◆ DATA ◆
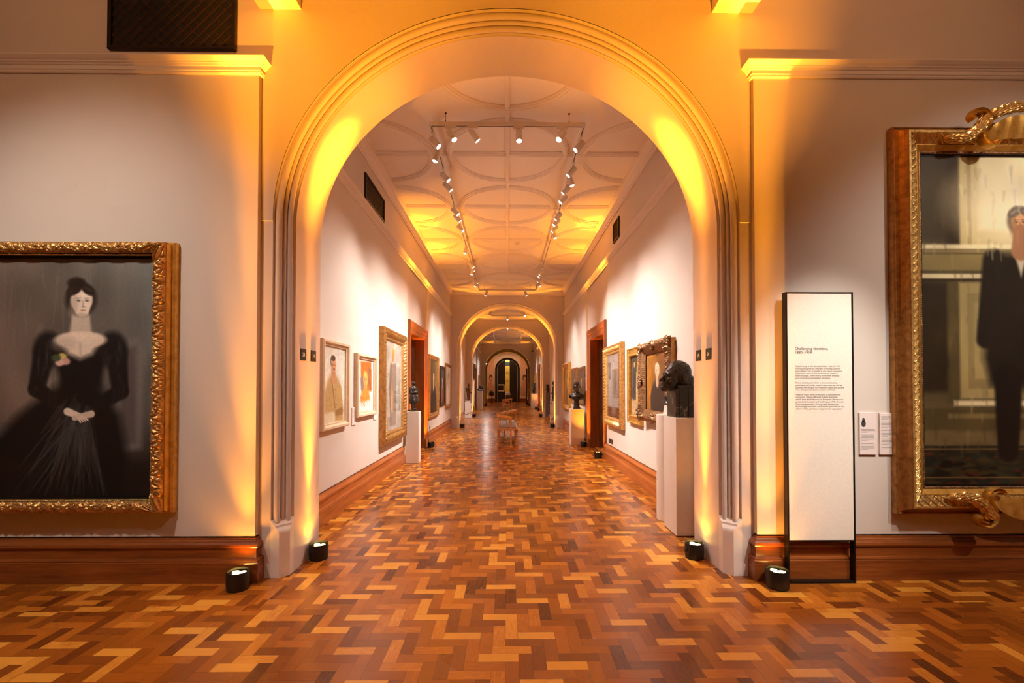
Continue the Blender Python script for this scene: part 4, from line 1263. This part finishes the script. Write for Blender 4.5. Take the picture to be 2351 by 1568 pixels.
sd = MB(); sd.lathe([(.055,0),(.055,-.012),(.045,-.02),(.045,-.034),(.028,-.046),(.002,-.048)], 24)
so = sd.build('smoke_detector', M_WHTMET, smooth='auto', loc=(.24, 10.9, ZC)); tag(so, 'small white smoke detector on the corridor ceiling', 'smoke detector')

# ------------------------------------------------------------------ sculpture
def blob(name, parts, voxel, m, parent, sm=6, amp=0, fr=30, loc=None, ground=False):
    """one continuous skin over ellipsoids ('e', centre, radii, rot) and tapered limbs ('c', p, q, r0, r1)"""
    bm = bmesh.new()
    for q in parts:
        if q[0] == 'e':
            c, r = q[1], q[2]; rot = q[3] if len(q) > 3 else (0,0,0)
            M = Matrix.Translation(c)@Matrix.Rotation(rot[2],4,'Z')@Matrix.Rotation(rot[1],4,'Y')@Matrix.Rotation(rot[0],4,'X')@Matrix.Diagonal((*r,1))
            bmesh.ops.create_icosphere(bm, subdivisions=3, radius=1, matrix=M)
        else:
            p, e, r0, r1 = Vector(q[1]), Vector(q[2]), q[3], q[4]; L = (e-p).length
            prof = [(max(1e-4, r0*math.sin(a)), -r0*math.cos(a)) for a in [PI/2*i/5 for i in range(6)]]
            prof += [(max(1e-4, r1*math.cos(a)), L+r1*math.sin(a)) for a in [PI/2*i/5 for i in range(6)]]
            t = MB(); t.lathe(prof, 16, M=Matrix.Translation(p)@(e-p).to_track_quat('Z','Y').to_matrix().to_4x4())
            tm = bpy.data.meshes.new('t'); tm.from_pydata(t.v, [], t.f)
            bm.from_mesh(tm); bpy.data.meshes.remove(tm)
    bmesh.ops.recalc_face_normals(bm, faces=bm.faces)
    me = bpy.data.meshes.new(name); bm.to_mesh(me); bm.free()
    o = bpy.data.objects.new('tmp', me); COL.objects.link(o)
    r = o.modifiers.new('r', 'REMESH'); r.mode = 'VOXEL'; r.voxel_size = voxel
    s = o.modifiers.new('s', 'SMOOTH'); s.iterations = sm; s.factor = .5
    dg = bpy.context.evaluated_depsgraph_get()
    nm = bpy.data.meshes.new_from_object(o.evaluated_get(dg))
    bpy.data.objects.remove(o)
    nm.name = name
    if amp:
        nm.calc_loop_triangles() if False else None
        nr = [v.normal.copy() for v in nm.vertices]
        for v, n in zip(nm.vertices, nr):
            v.co += n*amp*(noise.noise(v.co*fr)+.5*noise.noise(v.co*fr*2.3))
    if ground:
        z = min(v.co.z for v in nm.vertices)
        for v in nm.vertices: v.co.z -= z-.0005
    return link(name, nm, m, parent, True, 0, loc)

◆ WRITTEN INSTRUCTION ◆
Please transcribe the material above exactly as written. Leave the pictures out.

◆ RESPONSE ◆
Continue the Blender Python script for this scene: part 4, from line 1263. This part finishes the script. Write for Blender 4.5. Take the picture to be 2351 by 1568 pixels.
sd = MB(); sd.lathe([(.055,0),(.055,-.012),(.045,-.02),(.045,-.034),(.028,-.046),(.002,-.048)], 24)
so = sd.build('smoke_detector', M_WHTMET, smooth='auto', loc=(.24, 10.9, ZC)); tag(so, 'small white smoke detector on the corridor ceiling', 'smoke detector')

# ------------------------------------------------------------------ sculpture
def blob(name, parts, voxel, m, parent, sm=6, amp=0, fr=30, loc=None, ground=False):
    """one continuous skin over ellipsoids ('e', centre, radii, rot) and tapered limbs ('c', p, q, r0, r1)"""
    bm = bmesh.new()
    for q in parts:
        if q[0] == 'e':
            c, r = q[1], q[2]; rot = q[3] if len(q) > 3 else (0,0,0)
            M = Matrix.Translation(c)@Matrix.Rotation(rot[2],4,'Z')@Matrix.Rotation(rot[1],4,'Y')@Matrix.Rotation(rot[0],4,'X')@Matrix.Diagonal((*r,1))
            bmesh.ops.create_icosphere(bm, subdivisions=3, radius=1, matrix=M)
        else:
            p, e, r0, r1 = Vector(q[1]), Vector(q[2]), q[3], q[4]; L = (e-p).length
            prof = [(max(1e-4, r0*math.sin(a)), -r0*math.cos(a)) for a in [PI/2*i/5 for i in range(6)]]
            prof += [(max(1e-4, r1*math.cos(a)), L+r1*math.sin(a)) for a in [PI/2*i/5 for i in range(6)]]
            t = MB(); t.lathe(prof, 16, M=Matrix.Translation(p)@(e-p).to_track_quat('Z','Y').to_matrix().to_4x4())
            tm = bpy.data.meshes.new('t'); tm.from_pydata(t.v, [], t.f)
            bm.from_mesh(tm); bpy.data.meshes.remove(tm)
    bmesh.ops.recalc_face_normals(bm, faces=bm.faces)
    me = bpy.data.meshes.new(name); bm.to_mesh(me); bm.free()
    o = bpy.data.objects.new('tmp', me); COL.objects.link(o)
    r = o.modifiers.new('r', 'REMESH'); r.mode = 'VOXEL'; r.voxel_size = voxel
    s = o.modifiers.new('s', 'SMOOTH'); s.iterations = sm; s.factor = .5
    dg = bpy.context.evaluated_depsgraph_get()
    nm = bpy.data.meshes.new_from_object(o.evaluated_get(dg))
    bpy.data.objects.remove(o)
    nm.name = name
    if amp:
        nm.calc_loop_triangles() if False else None
        nr = [v.normal.copy() for v in nm.vertices]
        for v, n in zip(nm.vertices, nr):
            v.co += n*amp*(noise.noise(v.co*fr)+.5*noise.noise(v.co*fr*2.3))
    if ground:
        z = min(v.co.z for v in nm.vertices)
        for v in nm.vertices: v.co.z -= z-.0005
    return link(name, nm, m, parent, True, 0, loc)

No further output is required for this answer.